§ **Exercise brief**:
Quote the material below exactly as written, from the first line to the line that holds "COL = SC.collection", endpoints included.

[Rows from a 3D scene dataset]
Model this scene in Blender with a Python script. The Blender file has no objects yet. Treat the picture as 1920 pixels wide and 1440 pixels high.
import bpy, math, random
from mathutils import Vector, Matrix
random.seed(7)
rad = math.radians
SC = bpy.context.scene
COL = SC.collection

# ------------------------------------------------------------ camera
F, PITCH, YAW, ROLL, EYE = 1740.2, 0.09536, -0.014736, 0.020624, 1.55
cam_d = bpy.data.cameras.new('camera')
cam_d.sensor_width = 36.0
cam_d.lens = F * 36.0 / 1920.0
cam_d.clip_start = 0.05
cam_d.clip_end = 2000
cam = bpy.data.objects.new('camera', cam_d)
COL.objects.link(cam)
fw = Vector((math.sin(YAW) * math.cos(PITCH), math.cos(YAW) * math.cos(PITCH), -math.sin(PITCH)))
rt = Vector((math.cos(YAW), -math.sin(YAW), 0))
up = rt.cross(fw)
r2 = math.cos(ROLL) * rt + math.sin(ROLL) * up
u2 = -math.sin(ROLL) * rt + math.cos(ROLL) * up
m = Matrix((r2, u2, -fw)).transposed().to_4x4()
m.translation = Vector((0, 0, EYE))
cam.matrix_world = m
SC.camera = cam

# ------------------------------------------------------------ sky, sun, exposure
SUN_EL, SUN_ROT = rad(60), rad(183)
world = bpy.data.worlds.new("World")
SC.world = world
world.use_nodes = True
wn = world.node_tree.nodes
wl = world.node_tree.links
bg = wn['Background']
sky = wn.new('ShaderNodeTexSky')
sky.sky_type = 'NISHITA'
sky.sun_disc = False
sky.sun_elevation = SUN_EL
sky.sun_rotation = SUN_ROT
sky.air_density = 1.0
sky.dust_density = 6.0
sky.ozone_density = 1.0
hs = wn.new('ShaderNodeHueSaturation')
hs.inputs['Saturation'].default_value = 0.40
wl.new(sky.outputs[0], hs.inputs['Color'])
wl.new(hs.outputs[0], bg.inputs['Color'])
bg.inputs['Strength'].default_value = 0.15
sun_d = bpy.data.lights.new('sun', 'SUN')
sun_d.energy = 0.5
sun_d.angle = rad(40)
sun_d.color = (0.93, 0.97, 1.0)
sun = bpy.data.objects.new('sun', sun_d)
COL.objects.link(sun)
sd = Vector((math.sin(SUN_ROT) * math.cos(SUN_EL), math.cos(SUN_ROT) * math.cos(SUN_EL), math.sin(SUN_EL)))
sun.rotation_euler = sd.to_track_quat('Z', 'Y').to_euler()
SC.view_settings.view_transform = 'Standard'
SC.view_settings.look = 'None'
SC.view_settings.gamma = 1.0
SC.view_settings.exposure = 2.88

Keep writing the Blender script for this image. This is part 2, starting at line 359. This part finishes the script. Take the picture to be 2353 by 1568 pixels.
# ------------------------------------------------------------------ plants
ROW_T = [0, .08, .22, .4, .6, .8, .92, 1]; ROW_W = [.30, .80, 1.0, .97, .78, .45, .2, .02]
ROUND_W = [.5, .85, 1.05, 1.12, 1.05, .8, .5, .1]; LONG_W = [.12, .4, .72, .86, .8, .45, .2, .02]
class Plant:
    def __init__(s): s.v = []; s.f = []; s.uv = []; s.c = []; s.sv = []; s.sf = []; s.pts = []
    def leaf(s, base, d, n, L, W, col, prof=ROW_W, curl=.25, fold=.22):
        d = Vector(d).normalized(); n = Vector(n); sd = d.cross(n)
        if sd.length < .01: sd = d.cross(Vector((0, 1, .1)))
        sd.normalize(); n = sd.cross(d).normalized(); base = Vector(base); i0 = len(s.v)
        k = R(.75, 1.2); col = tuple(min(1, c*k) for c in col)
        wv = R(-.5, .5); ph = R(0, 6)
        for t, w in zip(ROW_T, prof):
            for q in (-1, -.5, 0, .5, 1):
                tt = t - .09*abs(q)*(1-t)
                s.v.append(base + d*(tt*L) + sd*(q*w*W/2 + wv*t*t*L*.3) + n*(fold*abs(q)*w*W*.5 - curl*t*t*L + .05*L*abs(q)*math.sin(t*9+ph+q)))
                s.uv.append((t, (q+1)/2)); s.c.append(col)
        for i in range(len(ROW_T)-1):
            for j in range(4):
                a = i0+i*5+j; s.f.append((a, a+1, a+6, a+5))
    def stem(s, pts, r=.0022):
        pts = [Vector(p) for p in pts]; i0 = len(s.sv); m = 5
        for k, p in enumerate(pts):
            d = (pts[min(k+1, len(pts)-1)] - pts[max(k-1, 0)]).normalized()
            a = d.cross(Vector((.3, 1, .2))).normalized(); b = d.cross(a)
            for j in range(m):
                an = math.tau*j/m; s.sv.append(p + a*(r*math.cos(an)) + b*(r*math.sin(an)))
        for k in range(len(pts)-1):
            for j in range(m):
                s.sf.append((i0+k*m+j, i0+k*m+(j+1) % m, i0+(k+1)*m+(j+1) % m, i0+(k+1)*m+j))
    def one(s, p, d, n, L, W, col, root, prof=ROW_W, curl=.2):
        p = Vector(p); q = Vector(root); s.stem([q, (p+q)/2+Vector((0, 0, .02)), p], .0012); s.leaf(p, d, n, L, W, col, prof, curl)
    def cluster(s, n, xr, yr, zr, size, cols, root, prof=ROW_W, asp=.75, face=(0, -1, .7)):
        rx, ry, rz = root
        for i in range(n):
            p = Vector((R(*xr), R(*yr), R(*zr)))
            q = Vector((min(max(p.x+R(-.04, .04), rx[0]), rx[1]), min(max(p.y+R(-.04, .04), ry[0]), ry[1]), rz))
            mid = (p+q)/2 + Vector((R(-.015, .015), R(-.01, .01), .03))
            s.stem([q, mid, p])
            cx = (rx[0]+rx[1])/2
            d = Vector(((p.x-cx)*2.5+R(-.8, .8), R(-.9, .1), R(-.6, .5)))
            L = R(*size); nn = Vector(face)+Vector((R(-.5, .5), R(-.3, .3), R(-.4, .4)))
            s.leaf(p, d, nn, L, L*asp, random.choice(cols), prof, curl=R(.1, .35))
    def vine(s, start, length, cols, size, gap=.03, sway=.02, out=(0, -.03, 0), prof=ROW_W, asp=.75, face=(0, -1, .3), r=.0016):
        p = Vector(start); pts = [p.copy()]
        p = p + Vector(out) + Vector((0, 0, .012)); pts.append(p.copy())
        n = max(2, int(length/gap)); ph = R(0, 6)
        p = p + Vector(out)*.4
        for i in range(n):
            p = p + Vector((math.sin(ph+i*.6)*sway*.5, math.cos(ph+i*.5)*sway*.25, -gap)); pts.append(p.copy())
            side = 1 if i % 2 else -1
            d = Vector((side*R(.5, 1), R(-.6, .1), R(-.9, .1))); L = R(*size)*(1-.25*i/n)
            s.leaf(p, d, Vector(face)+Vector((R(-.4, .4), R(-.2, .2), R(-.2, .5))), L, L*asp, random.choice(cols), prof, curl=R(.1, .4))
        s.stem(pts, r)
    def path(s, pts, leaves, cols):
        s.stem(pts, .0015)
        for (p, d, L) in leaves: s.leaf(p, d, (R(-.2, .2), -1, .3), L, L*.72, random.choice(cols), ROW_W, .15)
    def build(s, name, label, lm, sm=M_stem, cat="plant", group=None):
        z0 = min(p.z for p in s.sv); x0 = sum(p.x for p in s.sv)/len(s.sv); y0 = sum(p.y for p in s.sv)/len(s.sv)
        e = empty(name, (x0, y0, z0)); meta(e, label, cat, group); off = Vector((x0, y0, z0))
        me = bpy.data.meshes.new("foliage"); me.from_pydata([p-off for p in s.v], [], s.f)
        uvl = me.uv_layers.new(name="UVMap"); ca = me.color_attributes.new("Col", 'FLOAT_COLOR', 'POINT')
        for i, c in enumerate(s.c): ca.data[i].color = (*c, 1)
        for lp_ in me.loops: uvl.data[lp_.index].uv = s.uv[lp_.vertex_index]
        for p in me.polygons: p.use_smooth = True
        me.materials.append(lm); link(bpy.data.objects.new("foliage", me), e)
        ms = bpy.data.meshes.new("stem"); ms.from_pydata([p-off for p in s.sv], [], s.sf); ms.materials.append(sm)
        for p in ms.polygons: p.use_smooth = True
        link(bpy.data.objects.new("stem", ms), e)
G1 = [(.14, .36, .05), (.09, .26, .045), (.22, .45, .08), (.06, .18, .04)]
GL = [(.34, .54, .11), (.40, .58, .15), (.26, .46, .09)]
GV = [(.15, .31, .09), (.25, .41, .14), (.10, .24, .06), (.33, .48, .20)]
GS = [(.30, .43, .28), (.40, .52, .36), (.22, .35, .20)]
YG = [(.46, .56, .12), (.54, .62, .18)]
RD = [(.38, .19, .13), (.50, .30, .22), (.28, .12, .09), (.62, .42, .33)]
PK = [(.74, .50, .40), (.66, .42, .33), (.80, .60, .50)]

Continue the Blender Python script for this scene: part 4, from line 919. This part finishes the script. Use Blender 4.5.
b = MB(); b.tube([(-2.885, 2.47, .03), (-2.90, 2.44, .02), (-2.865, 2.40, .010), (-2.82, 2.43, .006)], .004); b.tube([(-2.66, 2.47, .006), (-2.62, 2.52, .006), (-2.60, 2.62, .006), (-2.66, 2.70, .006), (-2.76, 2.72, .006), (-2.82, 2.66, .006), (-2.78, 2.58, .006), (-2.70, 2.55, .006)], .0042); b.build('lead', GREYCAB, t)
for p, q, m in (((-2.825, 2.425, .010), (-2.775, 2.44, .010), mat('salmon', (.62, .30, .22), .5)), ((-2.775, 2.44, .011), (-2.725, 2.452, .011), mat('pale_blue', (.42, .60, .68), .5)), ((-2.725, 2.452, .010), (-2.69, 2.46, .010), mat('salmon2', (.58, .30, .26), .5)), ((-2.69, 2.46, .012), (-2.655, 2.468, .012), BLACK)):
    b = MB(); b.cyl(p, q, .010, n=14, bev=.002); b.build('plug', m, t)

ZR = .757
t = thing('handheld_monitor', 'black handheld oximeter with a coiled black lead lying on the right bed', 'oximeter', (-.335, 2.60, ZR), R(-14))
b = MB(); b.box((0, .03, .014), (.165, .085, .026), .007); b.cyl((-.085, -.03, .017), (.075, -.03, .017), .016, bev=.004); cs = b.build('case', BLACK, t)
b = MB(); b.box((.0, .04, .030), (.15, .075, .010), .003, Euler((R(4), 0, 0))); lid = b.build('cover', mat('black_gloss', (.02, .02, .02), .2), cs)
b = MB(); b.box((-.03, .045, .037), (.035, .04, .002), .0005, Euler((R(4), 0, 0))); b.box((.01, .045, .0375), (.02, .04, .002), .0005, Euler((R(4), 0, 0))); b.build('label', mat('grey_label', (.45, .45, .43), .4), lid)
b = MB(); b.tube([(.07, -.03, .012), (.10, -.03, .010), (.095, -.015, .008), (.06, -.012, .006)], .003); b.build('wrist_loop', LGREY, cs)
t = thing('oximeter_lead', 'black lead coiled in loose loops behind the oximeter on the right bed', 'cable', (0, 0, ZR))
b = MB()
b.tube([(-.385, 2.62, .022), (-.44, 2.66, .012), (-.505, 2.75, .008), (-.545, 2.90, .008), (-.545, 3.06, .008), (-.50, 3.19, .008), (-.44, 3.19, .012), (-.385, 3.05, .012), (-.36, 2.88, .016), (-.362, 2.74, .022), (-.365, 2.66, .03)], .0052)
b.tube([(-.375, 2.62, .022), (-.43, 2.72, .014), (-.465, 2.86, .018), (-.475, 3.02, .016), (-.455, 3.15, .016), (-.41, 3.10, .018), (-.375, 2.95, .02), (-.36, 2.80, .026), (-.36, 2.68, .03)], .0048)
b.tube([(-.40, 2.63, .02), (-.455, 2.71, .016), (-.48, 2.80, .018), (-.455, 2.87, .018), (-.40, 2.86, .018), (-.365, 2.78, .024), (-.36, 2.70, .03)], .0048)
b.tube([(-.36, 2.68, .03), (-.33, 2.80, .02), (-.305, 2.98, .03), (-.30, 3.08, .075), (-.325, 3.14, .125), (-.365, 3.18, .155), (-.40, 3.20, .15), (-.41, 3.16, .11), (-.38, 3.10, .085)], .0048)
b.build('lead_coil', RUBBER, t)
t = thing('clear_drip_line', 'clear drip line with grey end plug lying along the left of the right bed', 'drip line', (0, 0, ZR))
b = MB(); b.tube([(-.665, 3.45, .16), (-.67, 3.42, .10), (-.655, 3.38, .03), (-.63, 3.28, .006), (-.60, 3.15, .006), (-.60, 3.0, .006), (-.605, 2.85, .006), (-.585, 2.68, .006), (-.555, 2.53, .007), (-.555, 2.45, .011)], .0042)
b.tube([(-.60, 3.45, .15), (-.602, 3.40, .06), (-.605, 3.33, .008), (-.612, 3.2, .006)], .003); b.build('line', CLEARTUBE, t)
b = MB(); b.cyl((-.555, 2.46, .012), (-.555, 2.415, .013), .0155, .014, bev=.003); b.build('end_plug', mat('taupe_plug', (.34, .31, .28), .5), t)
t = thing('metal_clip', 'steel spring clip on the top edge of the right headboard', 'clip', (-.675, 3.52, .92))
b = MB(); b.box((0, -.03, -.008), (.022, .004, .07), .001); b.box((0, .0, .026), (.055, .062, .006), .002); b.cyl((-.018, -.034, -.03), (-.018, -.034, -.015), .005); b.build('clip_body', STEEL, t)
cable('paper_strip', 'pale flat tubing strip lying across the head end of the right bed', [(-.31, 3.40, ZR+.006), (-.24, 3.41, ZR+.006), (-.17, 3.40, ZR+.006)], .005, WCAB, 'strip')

§ **Reply**:
Model this scene in Blender with a Python script. The Blender file has no objects yet. Treat the picture as 1920 pixels wide and 1440 pixels high.
import bpy, math, random
from mathutils import Vector, Matrix
random.seed(7)
rad = math.radians
SC = bpy.context.scene
COL = SC.collection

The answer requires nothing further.